_EXERCISE PROMPT_:
Gather all lines with the word "this" in them.

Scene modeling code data
══════

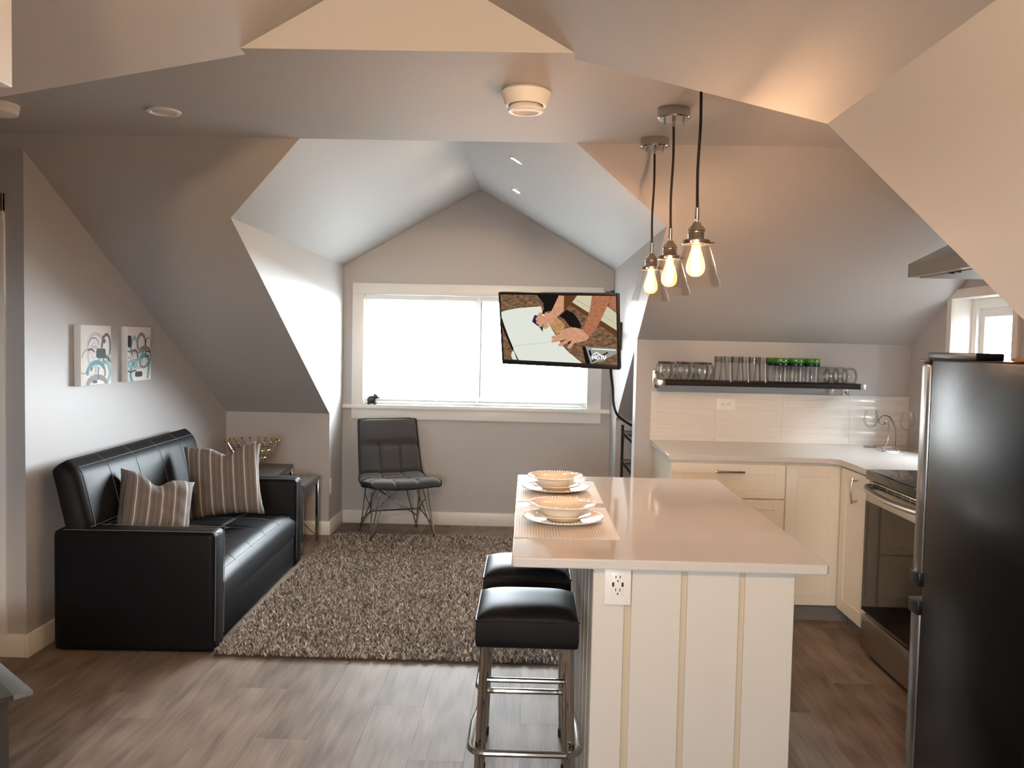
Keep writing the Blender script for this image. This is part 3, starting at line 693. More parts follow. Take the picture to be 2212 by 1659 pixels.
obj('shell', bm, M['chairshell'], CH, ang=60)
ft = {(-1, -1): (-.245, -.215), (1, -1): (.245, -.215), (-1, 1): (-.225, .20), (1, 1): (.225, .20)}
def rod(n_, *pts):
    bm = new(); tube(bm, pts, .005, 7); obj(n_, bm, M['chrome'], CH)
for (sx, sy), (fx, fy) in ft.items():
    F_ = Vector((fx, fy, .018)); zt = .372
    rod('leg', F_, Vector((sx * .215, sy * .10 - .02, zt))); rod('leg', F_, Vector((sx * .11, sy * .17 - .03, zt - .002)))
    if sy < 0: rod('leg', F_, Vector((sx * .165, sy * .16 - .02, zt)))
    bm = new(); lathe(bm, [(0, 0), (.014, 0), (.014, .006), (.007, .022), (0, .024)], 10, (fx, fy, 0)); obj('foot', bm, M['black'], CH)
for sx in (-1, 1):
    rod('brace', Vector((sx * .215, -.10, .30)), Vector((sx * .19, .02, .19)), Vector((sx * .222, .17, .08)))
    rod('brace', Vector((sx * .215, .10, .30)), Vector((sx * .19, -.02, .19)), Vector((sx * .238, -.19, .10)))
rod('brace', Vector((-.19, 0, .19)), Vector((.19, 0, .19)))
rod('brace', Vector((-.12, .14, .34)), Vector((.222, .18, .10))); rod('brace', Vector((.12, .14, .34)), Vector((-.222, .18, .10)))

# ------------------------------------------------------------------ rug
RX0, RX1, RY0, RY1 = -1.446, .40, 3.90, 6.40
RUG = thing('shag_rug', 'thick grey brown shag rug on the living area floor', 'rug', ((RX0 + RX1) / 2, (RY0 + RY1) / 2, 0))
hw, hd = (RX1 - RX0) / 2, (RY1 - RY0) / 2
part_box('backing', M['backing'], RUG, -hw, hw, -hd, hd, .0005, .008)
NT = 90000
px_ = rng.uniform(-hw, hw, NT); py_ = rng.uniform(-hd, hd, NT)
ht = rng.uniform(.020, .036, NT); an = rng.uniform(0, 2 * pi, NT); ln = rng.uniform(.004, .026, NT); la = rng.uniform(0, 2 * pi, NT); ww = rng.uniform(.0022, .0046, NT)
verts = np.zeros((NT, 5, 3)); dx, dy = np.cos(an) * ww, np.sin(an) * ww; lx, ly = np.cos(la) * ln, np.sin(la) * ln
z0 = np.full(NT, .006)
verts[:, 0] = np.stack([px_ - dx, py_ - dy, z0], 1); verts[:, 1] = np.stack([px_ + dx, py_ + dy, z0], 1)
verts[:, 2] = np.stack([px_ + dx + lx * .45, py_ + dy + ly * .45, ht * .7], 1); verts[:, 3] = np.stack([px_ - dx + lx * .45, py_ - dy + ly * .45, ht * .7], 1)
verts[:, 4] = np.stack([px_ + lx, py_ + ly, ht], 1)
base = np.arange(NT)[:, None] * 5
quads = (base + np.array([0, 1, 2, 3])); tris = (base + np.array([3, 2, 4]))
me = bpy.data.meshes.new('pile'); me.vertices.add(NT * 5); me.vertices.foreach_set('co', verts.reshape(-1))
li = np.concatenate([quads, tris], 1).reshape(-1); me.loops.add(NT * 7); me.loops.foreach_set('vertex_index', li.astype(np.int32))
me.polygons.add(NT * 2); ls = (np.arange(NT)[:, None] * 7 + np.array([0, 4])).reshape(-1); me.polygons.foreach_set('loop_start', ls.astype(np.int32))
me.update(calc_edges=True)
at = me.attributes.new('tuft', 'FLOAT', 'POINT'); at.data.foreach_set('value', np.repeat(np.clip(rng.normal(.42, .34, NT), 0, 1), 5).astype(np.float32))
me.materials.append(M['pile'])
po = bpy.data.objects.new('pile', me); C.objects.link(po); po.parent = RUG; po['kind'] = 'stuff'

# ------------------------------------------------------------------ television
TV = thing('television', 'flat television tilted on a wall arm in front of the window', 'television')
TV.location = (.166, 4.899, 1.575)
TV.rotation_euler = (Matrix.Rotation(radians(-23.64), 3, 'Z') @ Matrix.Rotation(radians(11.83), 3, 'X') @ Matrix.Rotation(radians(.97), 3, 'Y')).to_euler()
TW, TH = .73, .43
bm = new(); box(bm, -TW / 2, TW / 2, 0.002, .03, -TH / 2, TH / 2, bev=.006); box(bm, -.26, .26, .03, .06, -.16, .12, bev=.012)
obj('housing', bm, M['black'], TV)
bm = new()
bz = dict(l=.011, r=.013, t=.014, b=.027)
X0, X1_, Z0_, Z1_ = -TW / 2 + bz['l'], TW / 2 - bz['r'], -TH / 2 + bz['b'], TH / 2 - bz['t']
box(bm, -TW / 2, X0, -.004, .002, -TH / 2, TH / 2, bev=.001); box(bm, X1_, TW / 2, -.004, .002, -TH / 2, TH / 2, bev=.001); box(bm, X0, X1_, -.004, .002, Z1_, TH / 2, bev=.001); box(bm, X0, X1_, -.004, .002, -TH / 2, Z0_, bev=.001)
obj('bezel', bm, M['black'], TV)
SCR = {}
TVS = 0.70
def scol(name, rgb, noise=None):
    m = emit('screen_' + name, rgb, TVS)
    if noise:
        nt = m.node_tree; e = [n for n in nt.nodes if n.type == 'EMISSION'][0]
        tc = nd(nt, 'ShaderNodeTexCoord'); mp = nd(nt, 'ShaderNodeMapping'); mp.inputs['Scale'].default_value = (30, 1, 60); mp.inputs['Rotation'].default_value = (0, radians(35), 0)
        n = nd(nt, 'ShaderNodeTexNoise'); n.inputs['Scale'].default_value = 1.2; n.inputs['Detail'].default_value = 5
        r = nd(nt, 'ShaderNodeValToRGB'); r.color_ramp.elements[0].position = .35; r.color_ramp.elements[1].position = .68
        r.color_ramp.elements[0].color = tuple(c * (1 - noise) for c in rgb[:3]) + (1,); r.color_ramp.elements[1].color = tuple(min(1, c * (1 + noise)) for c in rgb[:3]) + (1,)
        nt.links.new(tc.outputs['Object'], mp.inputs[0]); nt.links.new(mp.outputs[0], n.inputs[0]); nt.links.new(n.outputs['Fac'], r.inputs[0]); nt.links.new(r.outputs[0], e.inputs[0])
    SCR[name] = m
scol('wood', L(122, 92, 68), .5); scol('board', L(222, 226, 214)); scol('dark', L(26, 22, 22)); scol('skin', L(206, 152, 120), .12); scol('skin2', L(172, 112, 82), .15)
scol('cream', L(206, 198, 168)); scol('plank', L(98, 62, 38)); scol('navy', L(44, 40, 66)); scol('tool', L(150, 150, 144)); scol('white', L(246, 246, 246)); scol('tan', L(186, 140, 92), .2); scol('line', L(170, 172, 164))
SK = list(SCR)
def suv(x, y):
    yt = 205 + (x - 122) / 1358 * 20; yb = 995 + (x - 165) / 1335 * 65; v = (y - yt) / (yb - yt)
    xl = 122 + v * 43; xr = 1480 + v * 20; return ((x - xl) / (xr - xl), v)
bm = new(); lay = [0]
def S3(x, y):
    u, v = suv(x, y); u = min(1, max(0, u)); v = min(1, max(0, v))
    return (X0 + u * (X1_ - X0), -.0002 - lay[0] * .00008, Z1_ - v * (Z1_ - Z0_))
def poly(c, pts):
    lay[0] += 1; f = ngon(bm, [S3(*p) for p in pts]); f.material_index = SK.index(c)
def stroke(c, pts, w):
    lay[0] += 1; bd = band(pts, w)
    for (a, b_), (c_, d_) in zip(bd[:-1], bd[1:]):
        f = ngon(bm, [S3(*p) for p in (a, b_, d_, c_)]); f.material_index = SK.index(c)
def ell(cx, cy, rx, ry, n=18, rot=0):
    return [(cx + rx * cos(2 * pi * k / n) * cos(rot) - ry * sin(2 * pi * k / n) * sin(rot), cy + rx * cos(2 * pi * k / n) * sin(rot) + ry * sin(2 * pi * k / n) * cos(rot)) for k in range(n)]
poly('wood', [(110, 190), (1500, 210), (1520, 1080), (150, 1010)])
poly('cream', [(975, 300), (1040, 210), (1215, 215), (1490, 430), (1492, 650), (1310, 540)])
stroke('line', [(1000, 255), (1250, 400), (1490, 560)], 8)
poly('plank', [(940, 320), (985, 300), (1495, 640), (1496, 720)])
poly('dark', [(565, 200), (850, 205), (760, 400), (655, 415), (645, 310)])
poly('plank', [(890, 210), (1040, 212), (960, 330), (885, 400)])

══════

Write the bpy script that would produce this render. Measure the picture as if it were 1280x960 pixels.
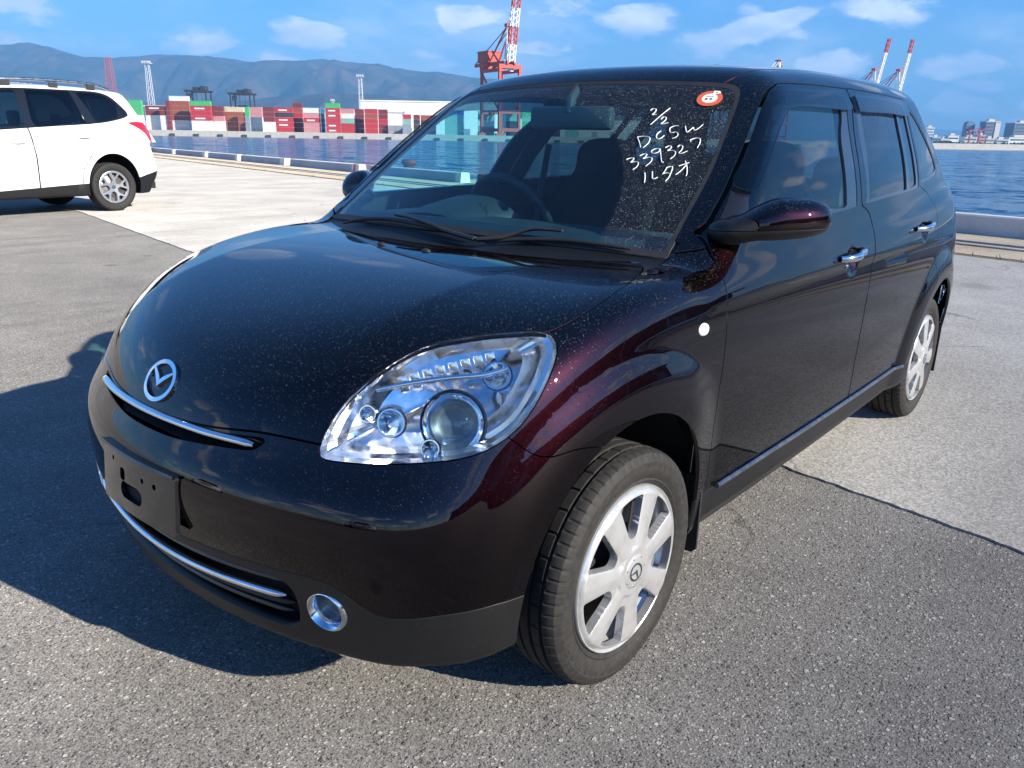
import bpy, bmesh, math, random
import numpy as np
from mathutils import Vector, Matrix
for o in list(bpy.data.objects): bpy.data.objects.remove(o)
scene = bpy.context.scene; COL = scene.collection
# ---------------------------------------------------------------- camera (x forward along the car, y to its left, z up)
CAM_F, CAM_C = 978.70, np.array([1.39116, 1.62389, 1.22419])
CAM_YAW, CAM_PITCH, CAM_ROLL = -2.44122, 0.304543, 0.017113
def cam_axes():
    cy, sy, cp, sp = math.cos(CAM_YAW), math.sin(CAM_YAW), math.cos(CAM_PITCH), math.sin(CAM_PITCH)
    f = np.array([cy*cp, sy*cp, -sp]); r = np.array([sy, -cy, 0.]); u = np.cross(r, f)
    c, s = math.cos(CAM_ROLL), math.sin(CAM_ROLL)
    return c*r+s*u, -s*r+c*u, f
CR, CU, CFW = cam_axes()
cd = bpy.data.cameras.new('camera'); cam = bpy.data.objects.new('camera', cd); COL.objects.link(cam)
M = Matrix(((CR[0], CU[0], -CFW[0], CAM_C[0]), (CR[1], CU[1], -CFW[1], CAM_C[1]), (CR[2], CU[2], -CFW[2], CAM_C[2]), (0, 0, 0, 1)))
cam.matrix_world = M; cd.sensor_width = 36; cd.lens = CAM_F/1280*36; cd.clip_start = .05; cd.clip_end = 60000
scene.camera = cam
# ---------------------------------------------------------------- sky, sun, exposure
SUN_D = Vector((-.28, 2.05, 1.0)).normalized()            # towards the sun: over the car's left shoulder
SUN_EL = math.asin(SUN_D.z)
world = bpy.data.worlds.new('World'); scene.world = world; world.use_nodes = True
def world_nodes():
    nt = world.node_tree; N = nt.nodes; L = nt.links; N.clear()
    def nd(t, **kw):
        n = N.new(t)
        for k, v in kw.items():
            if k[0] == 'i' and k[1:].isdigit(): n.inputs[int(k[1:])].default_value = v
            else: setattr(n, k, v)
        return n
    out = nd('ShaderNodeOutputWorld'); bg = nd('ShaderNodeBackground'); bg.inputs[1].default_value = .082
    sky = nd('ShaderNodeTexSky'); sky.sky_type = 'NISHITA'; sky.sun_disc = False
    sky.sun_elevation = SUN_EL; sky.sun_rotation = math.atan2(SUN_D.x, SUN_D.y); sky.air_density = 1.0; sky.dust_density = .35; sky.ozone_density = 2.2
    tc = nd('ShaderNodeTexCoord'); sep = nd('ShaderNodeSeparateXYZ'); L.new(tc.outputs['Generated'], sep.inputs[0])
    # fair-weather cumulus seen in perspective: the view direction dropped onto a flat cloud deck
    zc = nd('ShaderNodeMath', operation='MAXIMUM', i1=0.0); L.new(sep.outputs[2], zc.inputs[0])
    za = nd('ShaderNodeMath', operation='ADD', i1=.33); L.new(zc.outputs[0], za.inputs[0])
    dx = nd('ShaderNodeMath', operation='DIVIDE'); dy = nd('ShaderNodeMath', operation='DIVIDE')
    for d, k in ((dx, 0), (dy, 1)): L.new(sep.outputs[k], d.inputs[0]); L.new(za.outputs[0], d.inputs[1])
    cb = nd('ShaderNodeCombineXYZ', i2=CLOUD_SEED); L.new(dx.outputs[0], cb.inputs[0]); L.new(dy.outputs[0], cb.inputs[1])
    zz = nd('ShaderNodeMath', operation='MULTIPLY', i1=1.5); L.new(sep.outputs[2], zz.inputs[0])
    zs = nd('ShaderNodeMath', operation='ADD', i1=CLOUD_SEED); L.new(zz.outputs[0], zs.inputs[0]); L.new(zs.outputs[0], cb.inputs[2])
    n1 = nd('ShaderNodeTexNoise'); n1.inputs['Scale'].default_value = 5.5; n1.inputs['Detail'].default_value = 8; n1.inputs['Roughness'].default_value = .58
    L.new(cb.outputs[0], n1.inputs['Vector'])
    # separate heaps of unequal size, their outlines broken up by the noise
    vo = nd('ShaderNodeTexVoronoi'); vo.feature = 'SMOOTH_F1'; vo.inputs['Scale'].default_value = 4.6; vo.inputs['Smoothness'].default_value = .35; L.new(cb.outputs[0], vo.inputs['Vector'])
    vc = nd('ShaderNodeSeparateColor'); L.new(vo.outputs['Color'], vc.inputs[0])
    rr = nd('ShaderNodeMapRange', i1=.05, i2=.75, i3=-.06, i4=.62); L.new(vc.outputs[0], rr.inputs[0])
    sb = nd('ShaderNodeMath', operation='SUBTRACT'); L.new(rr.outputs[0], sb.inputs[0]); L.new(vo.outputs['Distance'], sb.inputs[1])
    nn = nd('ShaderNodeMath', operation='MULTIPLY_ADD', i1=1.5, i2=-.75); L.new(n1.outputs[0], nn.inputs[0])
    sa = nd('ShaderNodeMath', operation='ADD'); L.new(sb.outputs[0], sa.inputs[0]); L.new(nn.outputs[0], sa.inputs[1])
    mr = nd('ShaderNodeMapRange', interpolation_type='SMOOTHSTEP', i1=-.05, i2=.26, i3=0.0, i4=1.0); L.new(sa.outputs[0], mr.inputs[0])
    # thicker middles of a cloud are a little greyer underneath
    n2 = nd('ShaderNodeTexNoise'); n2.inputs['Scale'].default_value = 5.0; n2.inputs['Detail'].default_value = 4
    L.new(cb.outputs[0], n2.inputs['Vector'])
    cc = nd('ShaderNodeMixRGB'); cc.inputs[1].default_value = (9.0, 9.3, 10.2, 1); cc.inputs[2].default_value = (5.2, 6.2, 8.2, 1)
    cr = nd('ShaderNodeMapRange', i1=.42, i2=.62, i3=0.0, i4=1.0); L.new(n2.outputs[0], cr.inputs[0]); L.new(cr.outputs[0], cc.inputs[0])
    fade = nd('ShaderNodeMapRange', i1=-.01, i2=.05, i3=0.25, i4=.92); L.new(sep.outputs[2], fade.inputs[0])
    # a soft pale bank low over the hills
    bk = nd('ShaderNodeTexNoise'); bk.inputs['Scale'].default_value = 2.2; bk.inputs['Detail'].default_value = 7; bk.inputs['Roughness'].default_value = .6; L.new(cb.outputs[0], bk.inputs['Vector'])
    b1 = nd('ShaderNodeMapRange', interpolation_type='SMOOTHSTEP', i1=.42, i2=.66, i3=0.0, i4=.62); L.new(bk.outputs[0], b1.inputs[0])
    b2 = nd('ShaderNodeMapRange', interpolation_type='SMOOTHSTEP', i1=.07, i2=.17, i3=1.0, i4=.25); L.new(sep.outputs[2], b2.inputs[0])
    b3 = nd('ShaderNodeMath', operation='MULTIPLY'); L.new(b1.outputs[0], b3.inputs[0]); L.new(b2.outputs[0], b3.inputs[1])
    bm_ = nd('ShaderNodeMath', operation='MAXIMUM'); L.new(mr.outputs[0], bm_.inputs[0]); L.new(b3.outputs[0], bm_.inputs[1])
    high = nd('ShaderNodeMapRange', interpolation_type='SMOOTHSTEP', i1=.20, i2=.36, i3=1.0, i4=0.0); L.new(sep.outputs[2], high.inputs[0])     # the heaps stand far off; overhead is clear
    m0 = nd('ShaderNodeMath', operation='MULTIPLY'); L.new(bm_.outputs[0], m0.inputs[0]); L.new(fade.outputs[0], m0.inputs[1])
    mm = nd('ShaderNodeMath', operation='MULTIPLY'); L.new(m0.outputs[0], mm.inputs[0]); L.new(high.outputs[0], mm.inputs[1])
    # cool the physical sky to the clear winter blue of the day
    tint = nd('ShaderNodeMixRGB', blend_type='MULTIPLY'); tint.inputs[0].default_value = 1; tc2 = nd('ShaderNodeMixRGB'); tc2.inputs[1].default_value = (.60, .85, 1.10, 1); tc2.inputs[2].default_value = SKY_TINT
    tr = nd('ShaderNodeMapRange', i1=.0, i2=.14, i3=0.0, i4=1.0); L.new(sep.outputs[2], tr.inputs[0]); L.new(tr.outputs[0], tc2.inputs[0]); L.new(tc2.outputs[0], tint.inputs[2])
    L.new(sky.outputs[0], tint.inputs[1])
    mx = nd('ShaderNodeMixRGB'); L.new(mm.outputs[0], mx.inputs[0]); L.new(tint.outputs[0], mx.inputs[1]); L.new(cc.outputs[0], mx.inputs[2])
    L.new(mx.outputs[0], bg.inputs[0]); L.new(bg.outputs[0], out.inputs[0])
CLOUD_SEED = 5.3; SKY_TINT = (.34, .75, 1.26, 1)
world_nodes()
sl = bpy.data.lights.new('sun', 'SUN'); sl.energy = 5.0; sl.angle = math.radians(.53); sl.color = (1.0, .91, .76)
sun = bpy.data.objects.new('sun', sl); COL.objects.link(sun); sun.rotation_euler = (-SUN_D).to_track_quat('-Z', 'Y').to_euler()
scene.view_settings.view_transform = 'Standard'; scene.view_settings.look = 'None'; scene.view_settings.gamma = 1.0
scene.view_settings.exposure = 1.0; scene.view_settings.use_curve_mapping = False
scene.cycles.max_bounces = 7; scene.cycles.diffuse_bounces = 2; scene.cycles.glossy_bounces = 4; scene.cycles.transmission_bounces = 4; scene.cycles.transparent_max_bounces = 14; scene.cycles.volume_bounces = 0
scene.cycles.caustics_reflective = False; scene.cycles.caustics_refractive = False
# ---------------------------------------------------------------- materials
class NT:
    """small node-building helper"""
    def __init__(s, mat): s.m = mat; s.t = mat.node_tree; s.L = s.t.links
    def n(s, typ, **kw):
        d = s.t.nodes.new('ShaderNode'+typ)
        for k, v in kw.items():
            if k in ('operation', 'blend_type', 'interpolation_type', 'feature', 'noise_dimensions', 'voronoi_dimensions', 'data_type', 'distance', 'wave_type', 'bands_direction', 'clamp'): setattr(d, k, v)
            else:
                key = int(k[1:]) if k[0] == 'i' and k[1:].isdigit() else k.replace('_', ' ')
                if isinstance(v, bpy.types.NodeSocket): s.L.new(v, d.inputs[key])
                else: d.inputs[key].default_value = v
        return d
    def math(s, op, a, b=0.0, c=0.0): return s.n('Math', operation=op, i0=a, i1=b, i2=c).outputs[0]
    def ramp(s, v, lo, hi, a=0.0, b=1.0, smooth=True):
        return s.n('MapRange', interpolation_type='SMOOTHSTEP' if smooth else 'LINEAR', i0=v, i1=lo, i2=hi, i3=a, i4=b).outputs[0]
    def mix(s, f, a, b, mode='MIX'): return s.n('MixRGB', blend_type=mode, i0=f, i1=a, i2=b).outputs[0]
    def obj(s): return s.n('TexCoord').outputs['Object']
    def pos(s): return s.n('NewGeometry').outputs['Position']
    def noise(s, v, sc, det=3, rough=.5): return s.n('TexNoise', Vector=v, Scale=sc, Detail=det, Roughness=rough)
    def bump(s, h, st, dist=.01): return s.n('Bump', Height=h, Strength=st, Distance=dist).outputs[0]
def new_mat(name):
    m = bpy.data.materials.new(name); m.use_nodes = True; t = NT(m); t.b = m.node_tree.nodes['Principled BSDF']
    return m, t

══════

_REPLY TO THE TASK_:
Keep writing the Blender script for this image. This is part 3, starting at line 693. More parts follow. Take the picture to be 2212 by 1659 pixels.
Write the bpy script that would produce this render. Measure the picture as if it were 1280x960 pixels.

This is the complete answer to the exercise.